On the day that the former dictator was ordered by magistrates to appear in court on 11 December for an extradition hearing, a Hertford-based firm revealed to The Independent that it had lost a multi-million pound order as a result of the general's arrest.

Lockheed Martin Solartron - a subsidiary of the US aviation giant - was poised to provide flight simulator equipment to the Chilean Army. "We were on the edge of securing the deal which would have been very important to a small company like us," said a senior company source yesterday.

"Then the day after Pinochet was arrested we received a fax from the army saying all deals with British companies were on hold until the matter had been resolved. In reality I think it will be very hard to win that deal now. It could have an effect on jobs - a handful of jobs could be dependent on this."
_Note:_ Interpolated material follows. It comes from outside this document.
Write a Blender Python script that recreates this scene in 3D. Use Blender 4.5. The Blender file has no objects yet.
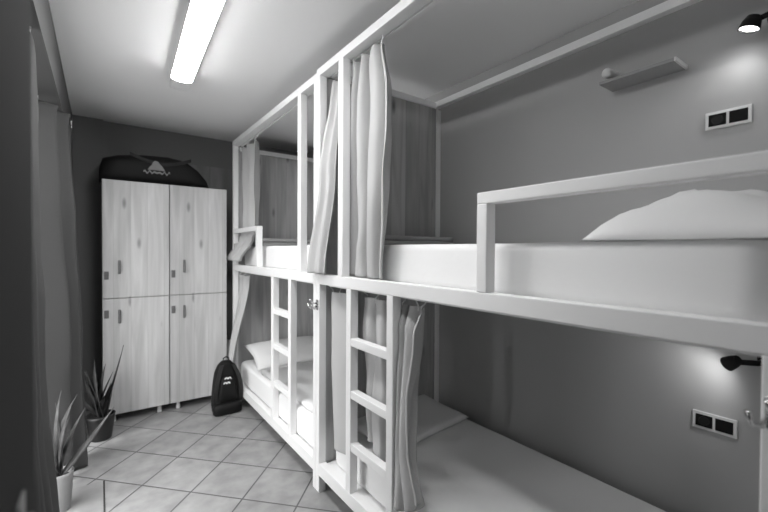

The company is likely to be the first of several trade victims, particularly within the defence industry. The Ministry of Defence's Defence Export Services Organisation said there had been other problems. A spokesman said: "Some companies have reported difficulties since this affair started."

A sales manager with another company in the defence industry said: "A lot of businesses are obviously very worried. People say this is a political thing, but it is having commercial effects."

The Chilean Foreign Minister Jose Miguel Insulza, a socialist who went into exile after General Pinochet overthrew the democratically elected government of Salvador Allende, arrived in London yesterday and is believed to have told Mr Cook, the Foreign Secretary, that the detention was putting enormous strains on Chile's fledgling democracy.

According to Chilean sources, Mr Insulza also stressed during the one- hour meeting that the coalition government of Eduardo Frei has not neglected the issue of human rights abuse under the Pinochet regime and steps were being taken to pursue those responsible.

Mr Cook is said to have assured Mr Insulza that the Government's actions were not "politically motivated".